- [PROMPT] Extract the whole listing as it stands. Do not include the pictures.

START SOURCE DATA

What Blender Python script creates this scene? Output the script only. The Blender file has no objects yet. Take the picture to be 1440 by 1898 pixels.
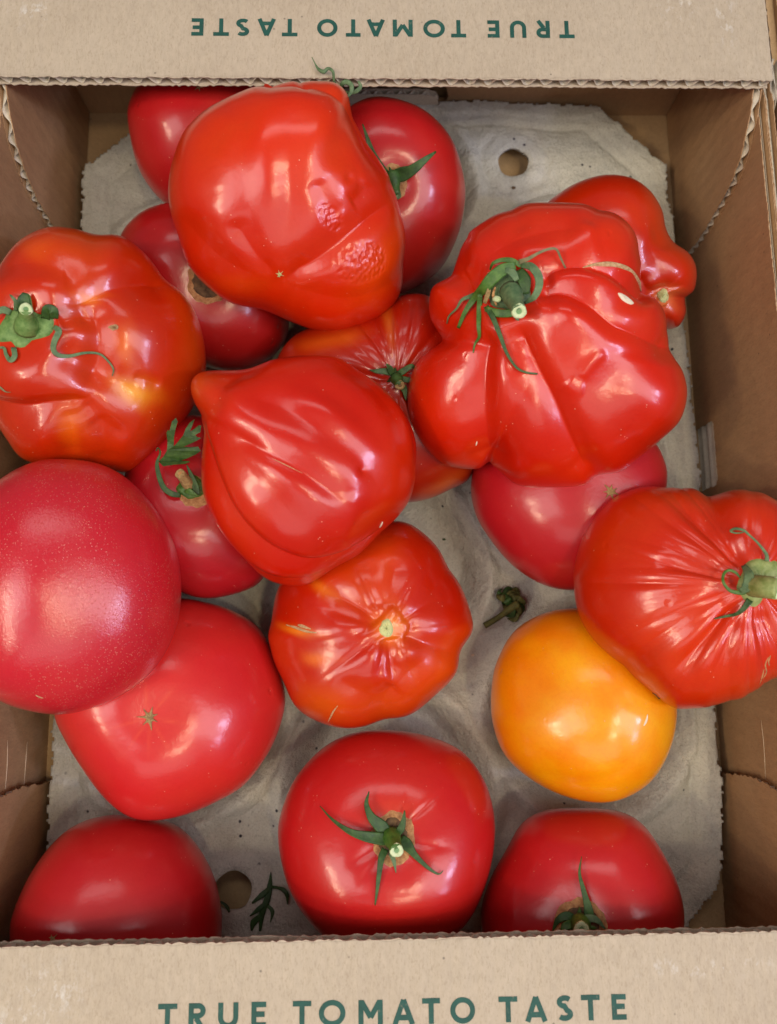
import bpy, bmesh, math, random
import numpy as np
from mathutils import Vector, Matrix
from mathutils.bvhtree import BVHTree
from mathutils.geometry import tessellate_polygon

S = bpy.context.scene
COL = S.collection

# ------------------------------------------------------------------ camera
CAM = np.array([-0.0062, -0.0420, 0.3590])
RM = np.array([[0.99972177, 0.00722421, -0.02245447],
               [-0.01064239, 0.98769098, -0.15605531],
               [0.0210507, 0.15625086, 0.98749306]])
FPX, CX, CY = 1430.0, 720.0, 949.0
cam = bpy.data.objects.new('camera', bpy.data.cameras.new('camera'))
COL.objects.link(cam)
m4 = Matrix.Identity(4)
for i in range(3):
    for j in range(3):
        m4[i][j] = float(RM[i, j])
    m4[i][3] = float(CAM[i])
cam.matrix_world = m4
cam.data.sensor_fit = 'VERTICAL'
cam.data.sensor_height = 36.0
cam.data.lens = FPX / 1898 * 36.0
cam.data.clip_start = 0.01
cam.data.clip_end = 50
cam.data.dof.use_dof = True
cam.data.dof.focus_distance = 0.285
cam.data.dof.aperture_fstop = 11.0
S.camera = cam
S.render.resolution_x, S.render.resolution_y = 777, 1024

# ------------------------------------------------------------------ world and lamps
w = bpy.data.worlds.new('World'); S.world = w; w.use_nodes = True
bg = w.node_tree.nodes['Background']
bg.inputs['Color'].default_value = (0.92, 0.93, 1.0, 1)
bg.inputs['Strength'].default_value = 0.14
S.view_settings.view_transform = 'Standard'
S.view_settings.look = 'None'
S.view_settings.exposure = -0.12
S.view_settings.gamma = 1.0

def area(name, loc, size, power, color, aim=(0, 0, 0.05), sizey=None, spread=180):
    l = bpy.data.lights.new(name, 'AREA'); l.energy = power; l.color = color
    l.shape = 'RECTANGLE' if sizey else 'DISK'
    l.size = size
    if sizey: l.size_y = sizey
    l.spread = math.radians(spread)
    o = bpy.data.objects.new(name, l); COL.objects.link(o)
    o.location = loc
    o.rotation_euler = (Vector(aim) - Vector(loc)).to_track_quat('-Z', 'Y').to_euler()
    return o
# broad soft panels either side of the photographer, weaker ones before and behind
area('ceiling_panel_light', (-0.52, -0.20, 0.98), 0.42, 4.2, (1.0, 0.95, 0.93), sizey=0.60)
area('ceiling_panel_light', (0.53, -0.22, 0.98), 0.42, 4.2, (0.98, 0.96, 1.0), sizey=0.60)
area('ceiling_panel_light', (-0.05, 0.85, 1.55), 1.0, 3.6, (1.0, 0.95, 0.93), sizey=0.30)
area('ceiling_panel_light', (0.0, -1.10, 1.45), 1.3, 4.0, (1.0, 0.97, 0.94), sizey=0.6)
# small warm spot lamps and the bluish window lights
for p in [(-1.45, -0.40, 1.85), (-1.38, -0.85, 1.80)]:
    area('warm_spot_light', p, 0.13, 6.5, (1.0, 0.78, 0.50))
for p in [(0.45, -0.35, 2.1), (0.42, -0.80, 2.0)]:
    area('warm_spot_light', p, 0.12, 5.0, (1.0, 0.80, 0.52))
for p, e in [((1.75, -0.50, 1.65), 10.0), ((1.60, -1.00, 1.60), 5.5)]:
    area('window_light', p, 0.17, e, (0.62, 0.66, 1.0))

# ------------------------------------------------------------------ helpers
def ray(px, py):
    d = RM @ np.array([(px - CX) / FPX, -(py - CY) / FPX, -1.0])
    return d / np.linalg.norm(d)
def at(px, py, z):
    d = ray(px, py); return CAM + d * ((z - CAM[2]) / d[2])
def lin(c):
    return tuple(((v / 255) / 12.92 if v / 255 <= 0.04045 else ((v / 255 + 0.055) / 1.055) ** 2.4) for v in c)
def link(o, parent=None):
    COL.objects.link(o)
    if parent: o.parent = parent
    return o
def mesh_obj(name, verts, faces, mat, parent=None, origin=None, smooth=True):
    v = np.asarray(verts, dtype=float).reshape(-1, 3)
    if origin is not None: v = v - np.asarray(origin)
    me = bpy.data.meshes.new(name)
    if isinstance(faces, np.ndarray):
        n, k = faces.shape
        me.vertices.add(len(v)); me.vertices.foreach_set('co', v.astype(np.float32).ravel())
        me.loops.add(n * k); me.loops.foreach_set('vertex_index', faces.astype(np.int32).ravel())
        me.polygons.add(n)
        me.polygons.foreach_set('loop_start', np.arange(0, n * k, k, dtype=np.int32))
        me.update(calc_edges=True); me.validate()
    else:
        me.from_pydata(v.tolist(), [], faces); me.update()
    if smooth:
        me.polygons.foreach_set('use_smooth', [True] * len(me.polygons))
    if mat: me.materials.append(mat)
    return link(bpy.data.objects.new(name, me), parent)
def empty(name, loc):
    o = bpy.data.objects.new(name, None); COL.objects.link(o)
    o.location = tuple(float(a) for a in loc); o.empty_display_size = 0.01
    return o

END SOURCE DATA

- [OUTPUT FOR THIS EXERCISE]
What Blender Python script creates this scene? Output the script only. The Blender file has no objects yet. Take the picture to be 1440 by 1898 pixels.
import bpy, bmesh, math, random
import numpy as np
from mathutils import Vector, Matrix
from mathutils.bvhtree import BVHTree
from mathutils.geometry import tessellate_polygon

S = bpy.context.scene
COL = S.collection

# ------------------------------------------------------------------ camera
CAM = np.array([-0.0062, -0.0420, 0.3590])
RM = np.array([[0.99972177, 0.00722421, -0.02245447],
               [-0.01064239, 0.98769098, -0.15605531],
               [0.0210507, 0.15625086, 0.98749306]])
FPX, CX, CY = 1430.0, 720.0, 949.0
cam = bpy.data.objects.new('camera', bpy.data.cameras.new('camera'))
COL.objects.link(cam)
m4 = Matrix.Identity(4)
for i in range(3):
    for j in range(3):
        m4[i][j] = float(RM[i, j])
    m4[i][3] = float(CAM[i])
cam.matrix_world = m4
cam.data.sensor_fit = 'VERTICAL'
cam.data.sensor_height = 36.0
cam.data.lens = FPX / 1898 * 36.0
cam.data.clip_start = 0.01
cam.data.clip_end = 50
cam.data.dof.use_dof = True
cam.data.dof.focus_distance = 0.285
cam.data.dof.aperture_fstop = 11.0
S.camera = cam
S.render.resolution_x, S.render.resolution_y = 777, 1024

# ------------------------------------------------------------------ world and lamps
w = bpy.data.worlds.new('World'); S.world = w; w.use_nodes = True
bg = w.node_tree.nodes['Background']
bg.inputs['Color'].default_value = (0.92, 0.93, 1.0, 1)
bg.inputs['Strength'].default_value = 0.14
S.view_settings.view_transform = 'Standard'
S.view_settings.look = 'None'
S.view_settings.exposure = -0.12
S.view_settings.gamma = 1.0

def area(name, loc, size, power, color, aim=(0, 0, 0.05), sizey=None, spread=180):
    l = bpy.data.lights.new(name, 'AREA'); l.energy = power; l.color = color
    l.shape = 'RECTANGLE' if sizey else 'DISK'
    l.size = size
    if sizey: l.size_y = sizey
    l.spread = math.radians(spread)
    o = bpy.data.objects.new(name, l); COL.objects.link(o)
    o.location = loc
    o.rotation_euler = (Vector(aim) - Vector(loc)).to_track_quat('-Z', 'Y').to_euler()
    return o
# broad soft panels either side of the photographer, weaker ones before and behind
area('ceiling_panel_light', (-0.52, -0.20, 0.98), 0.42, 4.2, (1.0, 0.95, 0.93), sizey=0.60)
area('ceiling_panel_light', (0.53, -0.22, 0.98), 0.42, 4.2, (0.98, 0.96, 1.0), sizey=0.60)
area('ceiling_panel_light', (-0.05, 0.85, 1.55), 1.0, 3.6, (1.0, 0.95, 0.93), sizey=0.30)
area('ceiling_panel_light', (0.0, -1.10, 1.45), 1.3, 4.0, (1.0, 0.97, 0.94), sizey=0.6)
# small warm spot lamps and the bluish window lights
for p in [(-1.45, -0.40, 1.85), (-1.38, -0.85, 1.80)]:
    area('warm_spot_light', p, 0.13, 6.5, (1.0, 0.78, 0.50))
for p in [(0.45, -0.35, 2.1), (0.42, -0.80, 2.0)]:
    area('warm_spot_light', p, 0.12, 5.0, (1.0, 0.80, 0.52))
for p, e in [((1.75, -0.50, 1.65), 10.0), ((1.60, -1.00, 1.60), 5.5)]:
    area('window_light', p, 0.17, e, (0.62, 0.66, 1.0))

# ------------------------------------------------------------------ helpers
def ray(px, py):
    d = RM @ np.array([(px - CX) / FPX, -(py - CY) / FPX, -1.0])
    return d / np.linalg.norm(d)
def at(px, py, z):
    d = ray(px, py); return CAM + d * ((z - CAM[2]) / d[2])
def lin(c):
    return tuple(((v / 255) / 12.92 if v / 255 <= 0.04045 else ((v / 255 + 0.055) / 1.055) ** 2.4) for v in c)
def link(o, parent=None):
    COL.objects.link(o)
    if parent: o.parent = parent
    return o
def mesh_obj(name, verts, faces, mat, parent=None, origin=None, smooth=True):
    v = np.asarray(verts, dtype=float).reshape(-1, 3)
    if origin is not None: v = v - np.asarray(origin)
    me = bpy.data.meshes.new(name)
    if isinstance(faces, np.ndarray):
        n, k = faces.shape
        me.vertices.add(len(v)); me.vertices.foreach_set('co', v.astype(np.float32).ravel())
        me.loops.add(n * k); me.loops.foreach_set('vertex_index', faces.astype(np.int32).ravel())
        me.polygons.add(n)
        me.polygons.foreach_set('loop_start', np.arange(0, n * k, k, dtype=np.int32))
        me.update(calc_edges=True); me.validate()
    else:
        me.from_pydata(v.tolist(), [], faces); me.update()
    if smooth:
        me.polygons.foreach_set('use_smooth', [True] * len(me.polygons))
    if mat: me.materials.append(mat)
    return link(bpy.data.objects.new(name, me), parent)
def empty(name, loc):
    o = bpy.data.objects.new(name, None); COL.objects.link(o)
    o.location = tuple(float(a) for a in loc); o.empty_display_size = 0.01
    return o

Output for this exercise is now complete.